Sam promised me that one day he’d show me the landscape of the Southwest, for though well-travelled, I’d not seen much of our own country. But Sam was dealt a whole other hand, stricken with a debilitating affliction. He eventually stopped picking up and leaving. From then on, I visited him, and we read and talked, but mostly we worked. Laboring over his last manuscript, he courageously summoned a reservoir of mental stamina, facing each challenge that fate apportioned him. His hand, with a crescent moon tattooed between his thumb and forefinger, rested on the table before him. The tattoo was a souvenir from our younger days, mine a lightning bolt on the left knee.

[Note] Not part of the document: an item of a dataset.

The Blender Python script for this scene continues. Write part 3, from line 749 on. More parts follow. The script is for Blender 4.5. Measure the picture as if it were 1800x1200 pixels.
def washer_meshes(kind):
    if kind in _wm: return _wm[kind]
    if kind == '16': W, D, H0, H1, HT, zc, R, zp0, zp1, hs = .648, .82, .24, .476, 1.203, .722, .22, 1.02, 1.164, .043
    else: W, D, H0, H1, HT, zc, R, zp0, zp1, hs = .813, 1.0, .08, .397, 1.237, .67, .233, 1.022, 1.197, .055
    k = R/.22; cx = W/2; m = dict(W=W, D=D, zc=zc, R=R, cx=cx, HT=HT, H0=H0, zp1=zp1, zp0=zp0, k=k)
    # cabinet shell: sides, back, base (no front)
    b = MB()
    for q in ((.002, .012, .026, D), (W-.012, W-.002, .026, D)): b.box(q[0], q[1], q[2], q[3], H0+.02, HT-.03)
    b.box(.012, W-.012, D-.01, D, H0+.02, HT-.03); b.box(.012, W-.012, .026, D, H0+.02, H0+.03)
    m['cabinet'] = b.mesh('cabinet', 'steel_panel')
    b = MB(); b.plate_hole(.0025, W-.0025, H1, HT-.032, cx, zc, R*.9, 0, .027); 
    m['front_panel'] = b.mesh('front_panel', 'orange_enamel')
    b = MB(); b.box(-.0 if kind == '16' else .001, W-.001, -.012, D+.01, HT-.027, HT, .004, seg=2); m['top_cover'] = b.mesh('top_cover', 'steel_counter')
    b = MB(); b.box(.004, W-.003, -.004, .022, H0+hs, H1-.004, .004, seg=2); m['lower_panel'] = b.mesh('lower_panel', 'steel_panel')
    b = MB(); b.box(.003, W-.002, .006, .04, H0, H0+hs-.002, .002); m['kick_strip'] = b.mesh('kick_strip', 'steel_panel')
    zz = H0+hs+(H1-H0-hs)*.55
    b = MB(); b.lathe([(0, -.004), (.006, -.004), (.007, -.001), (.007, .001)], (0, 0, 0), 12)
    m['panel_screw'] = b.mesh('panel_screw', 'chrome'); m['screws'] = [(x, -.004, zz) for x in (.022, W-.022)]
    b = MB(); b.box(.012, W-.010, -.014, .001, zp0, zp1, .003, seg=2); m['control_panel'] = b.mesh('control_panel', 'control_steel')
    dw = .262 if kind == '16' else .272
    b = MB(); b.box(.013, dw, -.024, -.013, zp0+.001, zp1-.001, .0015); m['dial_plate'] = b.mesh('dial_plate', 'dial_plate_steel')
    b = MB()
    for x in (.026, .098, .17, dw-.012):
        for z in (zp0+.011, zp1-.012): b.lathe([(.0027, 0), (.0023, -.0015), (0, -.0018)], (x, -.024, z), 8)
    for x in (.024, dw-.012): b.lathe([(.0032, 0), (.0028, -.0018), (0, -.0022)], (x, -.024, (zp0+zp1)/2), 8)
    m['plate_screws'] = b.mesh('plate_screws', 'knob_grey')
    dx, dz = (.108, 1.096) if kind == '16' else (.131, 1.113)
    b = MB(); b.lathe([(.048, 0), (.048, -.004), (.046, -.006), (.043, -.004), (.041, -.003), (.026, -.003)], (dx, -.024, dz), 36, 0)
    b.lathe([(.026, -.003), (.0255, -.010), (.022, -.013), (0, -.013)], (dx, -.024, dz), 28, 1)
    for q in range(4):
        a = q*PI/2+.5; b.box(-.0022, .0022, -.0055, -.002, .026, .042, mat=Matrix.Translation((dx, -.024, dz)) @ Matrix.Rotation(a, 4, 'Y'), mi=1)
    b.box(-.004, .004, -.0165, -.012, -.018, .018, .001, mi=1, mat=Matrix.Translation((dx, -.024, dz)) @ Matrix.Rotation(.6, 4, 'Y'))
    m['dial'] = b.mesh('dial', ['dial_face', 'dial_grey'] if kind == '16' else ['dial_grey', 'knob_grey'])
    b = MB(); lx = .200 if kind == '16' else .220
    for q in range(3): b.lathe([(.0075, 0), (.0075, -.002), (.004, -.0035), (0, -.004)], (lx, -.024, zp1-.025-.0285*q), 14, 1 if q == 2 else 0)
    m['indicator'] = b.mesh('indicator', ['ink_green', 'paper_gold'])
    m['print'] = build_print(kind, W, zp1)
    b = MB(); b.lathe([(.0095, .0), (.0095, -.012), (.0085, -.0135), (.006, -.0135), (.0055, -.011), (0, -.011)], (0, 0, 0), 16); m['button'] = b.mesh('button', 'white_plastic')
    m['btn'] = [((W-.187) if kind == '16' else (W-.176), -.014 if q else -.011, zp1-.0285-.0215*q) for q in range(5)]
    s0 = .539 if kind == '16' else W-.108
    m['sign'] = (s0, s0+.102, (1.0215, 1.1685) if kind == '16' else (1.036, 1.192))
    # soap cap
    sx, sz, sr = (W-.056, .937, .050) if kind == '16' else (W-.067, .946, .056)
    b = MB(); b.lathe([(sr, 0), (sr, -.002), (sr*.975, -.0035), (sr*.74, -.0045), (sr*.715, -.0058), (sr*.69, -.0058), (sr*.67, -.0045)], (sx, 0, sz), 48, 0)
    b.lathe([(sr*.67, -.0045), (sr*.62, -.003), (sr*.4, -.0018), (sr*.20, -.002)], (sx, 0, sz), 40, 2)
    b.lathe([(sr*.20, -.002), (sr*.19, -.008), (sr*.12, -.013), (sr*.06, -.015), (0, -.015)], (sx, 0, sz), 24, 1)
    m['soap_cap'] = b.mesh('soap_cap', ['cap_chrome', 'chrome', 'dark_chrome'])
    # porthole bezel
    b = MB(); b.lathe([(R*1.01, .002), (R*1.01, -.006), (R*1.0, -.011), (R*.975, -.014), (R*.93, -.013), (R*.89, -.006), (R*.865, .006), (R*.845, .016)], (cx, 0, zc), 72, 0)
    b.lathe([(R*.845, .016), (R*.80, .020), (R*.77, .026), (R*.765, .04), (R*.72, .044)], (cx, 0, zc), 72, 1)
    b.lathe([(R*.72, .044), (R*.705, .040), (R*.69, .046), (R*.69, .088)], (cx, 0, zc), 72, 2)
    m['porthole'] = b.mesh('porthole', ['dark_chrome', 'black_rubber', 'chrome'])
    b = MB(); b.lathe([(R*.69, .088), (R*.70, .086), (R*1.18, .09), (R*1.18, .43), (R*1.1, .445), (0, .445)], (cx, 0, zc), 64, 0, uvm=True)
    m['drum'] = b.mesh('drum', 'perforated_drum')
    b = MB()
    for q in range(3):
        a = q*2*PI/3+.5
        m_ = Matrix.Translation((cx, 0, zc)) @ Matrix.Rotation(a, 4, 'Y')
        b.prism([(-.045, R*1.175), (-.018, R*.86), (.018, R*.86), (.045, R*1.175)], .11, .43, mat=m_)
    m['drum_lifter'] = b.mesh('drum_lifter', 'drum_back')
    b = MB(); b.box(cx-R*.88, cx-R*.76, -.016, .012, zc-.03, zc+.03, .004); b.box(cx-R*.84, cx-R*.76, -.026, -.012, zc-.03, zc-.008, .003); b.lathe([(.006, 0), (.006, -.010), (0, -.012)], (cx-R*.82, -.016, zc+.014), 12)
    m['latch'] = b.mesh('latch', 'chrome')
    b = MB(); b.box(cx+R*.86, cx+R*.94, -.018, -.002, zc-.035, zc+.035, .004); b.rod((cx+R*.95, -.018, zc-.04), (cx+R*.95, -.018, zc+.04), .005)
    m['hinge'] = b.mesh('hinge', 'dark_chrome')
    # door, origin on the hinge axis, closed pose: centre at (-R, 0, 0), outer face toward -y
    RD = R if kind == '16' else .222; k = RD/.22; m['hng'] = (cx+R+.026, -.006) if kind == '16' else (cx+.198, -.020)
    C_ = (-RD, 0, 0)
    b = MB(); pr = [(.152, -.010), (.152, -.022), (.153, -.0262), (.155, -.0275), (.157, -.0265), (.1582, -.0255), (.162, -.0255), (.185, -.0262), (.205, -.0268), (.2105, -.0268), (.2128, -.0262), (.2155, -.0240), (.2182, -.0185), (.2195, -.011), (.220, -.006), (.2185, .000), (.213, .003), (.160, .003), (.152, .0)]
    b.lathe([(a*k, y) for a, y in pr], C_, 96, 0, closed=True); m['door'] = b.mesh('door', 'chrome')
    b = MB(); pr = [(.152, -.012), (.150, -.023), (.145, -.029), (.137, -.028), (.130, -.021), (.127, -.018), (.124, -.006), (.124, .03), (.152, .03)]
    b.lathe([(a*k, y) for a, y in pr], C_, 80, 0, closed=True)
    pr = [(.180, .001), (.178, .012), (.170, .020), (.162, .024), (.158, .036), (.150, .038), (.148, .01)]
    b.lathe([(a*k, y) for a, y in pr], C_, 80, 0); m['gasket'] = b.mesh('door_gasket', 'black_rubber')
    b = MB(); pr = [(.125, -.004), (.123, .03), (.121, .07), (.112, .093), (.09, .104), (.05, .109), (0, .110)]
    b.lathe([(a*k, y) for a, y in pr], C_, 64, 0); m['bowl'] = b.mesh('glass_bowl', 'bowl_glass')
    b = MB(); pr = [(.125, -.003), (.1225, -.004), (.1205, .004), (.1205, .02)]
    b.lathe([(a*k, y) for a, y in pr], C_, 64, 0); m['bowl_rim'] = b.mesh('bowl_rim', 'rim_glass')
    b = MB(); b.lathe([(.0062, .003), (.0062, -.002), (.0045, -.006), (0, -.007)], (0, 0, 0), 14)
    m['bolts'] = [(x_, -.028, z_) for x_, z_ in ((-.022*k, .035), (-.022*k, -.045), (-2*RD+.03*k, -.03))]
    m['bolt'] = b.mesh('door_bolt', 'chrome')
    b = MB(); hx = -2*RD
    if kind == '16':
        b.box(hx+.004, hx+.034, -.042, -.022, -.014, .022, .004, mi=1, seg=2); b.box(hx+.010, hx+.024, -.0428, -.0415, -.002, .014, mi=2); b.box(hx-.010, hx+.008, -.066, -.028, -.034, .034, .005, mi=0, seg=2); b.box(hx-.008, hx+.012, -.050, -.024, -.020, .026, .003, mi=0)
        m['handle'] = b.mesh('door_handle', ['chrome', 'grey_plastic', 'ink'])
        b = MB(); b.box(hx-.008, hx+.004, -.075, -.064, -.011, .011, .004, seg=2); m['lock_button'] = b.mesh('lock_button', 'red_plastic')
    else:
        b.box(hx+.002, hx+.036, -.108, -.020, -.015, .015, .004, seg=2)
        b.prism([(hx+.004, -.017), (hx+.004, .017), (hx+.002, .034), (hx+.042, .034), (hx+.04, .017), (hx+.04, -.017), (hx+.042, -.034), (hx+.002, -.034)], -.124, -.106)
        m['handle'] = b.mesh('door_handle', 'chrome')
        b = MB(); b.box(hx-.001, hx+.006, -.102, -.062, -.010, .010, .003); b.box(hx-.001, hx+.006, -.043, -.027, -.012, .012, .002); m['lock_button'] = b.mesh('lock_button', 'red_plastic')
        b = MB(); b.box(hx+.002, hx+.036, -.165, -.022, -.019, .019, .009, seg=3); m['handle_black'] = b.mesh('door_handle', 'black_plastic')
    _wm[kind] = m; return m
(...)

Going over a passage describing the Western landscape, he suddenly looked up and said, “I’m sorry I can’t take you there.” I just smiled, for somehow he had already done just that. Without a word, eyes closed, we tramped through the American desert that rolled out a carpet of many colors—saffron dust, then russet, even the color of green glass, golden greens, and then, suddenly, an almost inhuman blue. Blue sand, I said, filled with wonder. Blue everything, he said, and the songs we sang had a color of their own.

We had our routine: Awake. Prepare for the day. Have coffee, a little grub. Set to work, writing. Then a break, outside, to sit in the Adirondack chairs and look at the land. We didn’t have to talk then, and that is real friendship. Never uncomfortable with silence, which, in its welcome form, is yet an extension of conversation. We knew each other for such a long time. Our ways could not be defined or dismissed with a few words describing a careless youth. We were friends; good or bad, we were just ourselves. The passing of time did nothing but strengthen that. Challenges escalated, but we kept going and he finished his work on the manuscript. It was sitting on the table. Nothing was left unsaid. When I departed, Sam was reading Proust.

Long, slow days passed. It was a Kentucky evening filled with the darting light of fireflies, and the sound of the crickets and choruses of bullfrogs. Sam walked to his bed and lay down and went to sleep, a stoic, noble sleep. A sleep that led to an unwitnessed moment, as love surrounded him and breathed the same air. The rain fell when he took his last breath, quietly, just as he would have wished. Sam was a private man. I know something of such men. You have to let them dictate how things go, even to the end. The rain fell, obscuring tears. His children, Jesse, Walker, and Hannah, said goodbye to their father. His sisters Roxanne and Sandy said goodbye to their brother.

I was far away, standing in the rain before the sleeping lion of Lucerne, a colossal, noble, stoic lion carved from the rock of a low cliff. The rain fell, obscuring tears. I knew that I would see Sam again somewhere in the landscape of dream, but at that moment I imagined I was back in Kentucky, with the rolling fields and the creek that widens into a small river. I pictured Sam’s books lining the shelves, his boots lined against the wall, beneath the window where he would watch the horses grazing by the wooden fence. I pictured myself sitting at the kitchen table, reaching for that tattooed hand.

A long time ago, Sam sent me a letter. A long one, where he told me of a dream that he had hoped would never end. “He dreams of horses,” I told the lion. “Fix it for him, will you? Have Big Red waiting for him, a true champion. He won’t need a saddle, he won’t need anything.” I headed to the French border, a crescent moon rising in the black sky. I said goodbye to my buddy, calling to him, in the dead of night.